Following the disaster at Bryn Glas, the Percies and other relations of the Mortimers began to raise money for the ransom of Sir Edmund, but the king, already suspecting collusion between Mortimer and Glyn Dwr, forbade the payment of the ransom, and instead ordered the confiscation of Sir Edmund’s plate and jewels. Partly as a result of this, Edmund decided to make common cause with his captor, marrying Owain’s daughter, Catherine, at the end of November, then ordering his people to rally to Glyn Dwr. This may have been a ploy to obtain a quicker release, or might have been motivated by the deeper dynastic values and issues already referred to. The marriage echoed that of Ralph (II) Mortimer to Gwladus Ddu, the daughter of Llywelyn ab Iorwerth in 1228, and was popular with the Mortimer ‘clan’, which had always been attracted by Cymric lore in relation to the early British kings. The family genealogy and chronicle is preceded by a ‘Brut’, a chronicle of the ancient kings of Britain, drawn up some time after 1376 when John of Gaunt was attempting to secure the royal succession for his heirs. This was used as a means of harnessing legendary ancestry to the rival Mortimer claims. It is also significant that two of the three ‘Round Tables’, tournaments and entertainments with an Arthurian theme, were hosted by the Mortimers. The first, a great four-day event, took place at Kenilworth in 1279 and celebrated the knighting of the three sons of Roger (III) Mortimer.
Moreover, and perhaps more importantly, the death in 1398 of Roger (VI) Mortimer, who enjoyed a considerable degree of support in Shropshire and north Wales, meant that his six-year-old son Edmund was not only heir to the whole Mortimer empire in England and Wales, but was also regarded as heir to the throne. Bolingbroke’s coup of 1399 had dramatically changed this situation. Henry IV’s first Parliament recognised Bolingbroke’s son Henry as heir apparent, and the young Edmund, as a royal ward, was kept under close scrutiny, though treated with respect. Although the Mortimer estates were initially split up, in February 1400 they were taken into the hands of the steward and treasurer of the Great Council in order that their revenues could be used to defray the expenses of the royal household. Edmund and his brother Roger were allowed three hundred marks per year for their maintenance. So, when Sir Edmund, his uncle, decided to switch sides in the war of independence, the young earl’s position became an uncomfortable one, at least in political terms.
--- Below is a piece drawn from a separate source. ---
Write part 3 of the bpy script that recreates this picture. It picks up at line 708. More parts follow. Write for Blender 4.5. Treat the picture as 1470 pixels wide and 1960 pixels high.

By December 1402 Sir Edmund had returned to Maelienydd proclaiming that he had joined Owain to restore Richard II, if alive, or otherwise to place his ‘honoured nephew’, Edmund earl of March, on the throne. In the event of the success of this scheme, Owain’s claims to Wales would be respected. The men of Maelienydd were again called up to join the campaign, and they were soon joined by the earl of Northumberland and his son, Henry (‘Harry’) Hotspur, who had recently had their own rather complex quarrel with the king. Despite the death of Hotspur and a number of leading rebel nobles at the bloody engagement at Shrewsbury on 21 July 1403, Glyn Dwr continued to make headway in south Wales. His forces stormed the towns and liberated Abergavenny, Usk, Caerleon, Newport and Cardiff. In 1402-3 the whole of Wales was at war, and the English were attacked wherever they went. But to gain complete control of the country he had to overcome the biggest and toughest obstacles, the castles. Each castle was garrisoned to deal with local rebellions, equipped and supplied to withstand lengthy sieges. Owain’s men used a variety of ingenious methods to gain control of the castles. At Conwy, the Tudors had used a trick. At Dynefor they ‘sounded out’ the garrison by shouting out all the gruesome things they would inflict on the English if they did not surrender. At Caerphilly they formed a human pyramid to jump over the walls and open the gates. By the middle of 1403 Glyn Dwr had captured most of the castles and was in control of the country. Gwyn Williams (1985) distilled the essence of the war in Wales in the following graphic terms:
The twelve-year war of independence was, for the English, largely a matter of relieving their isolated castles. Expedition after expedition was beaten bootless back. Henry IV, beset by Welsh, Scots, French and rebellious barons, sent in army after army, some of them huge, all of them futile; he never really got to grips with it and the revolt largely wore itself out, in a small country blasted, burned and exhausted beyond the limit of endurance. For the Welsh, it was a Marcher rebellion and a peasants’ revolt which grew into a national guerilla war , its leader apparently flitting so swiftly and mysteriously from one storm centre to the next that in English eyes he grew to be an ogre credited with occult powers, a name to frighten children with. This probably reflects the operation of widely scattered guerilla bands operating in his name.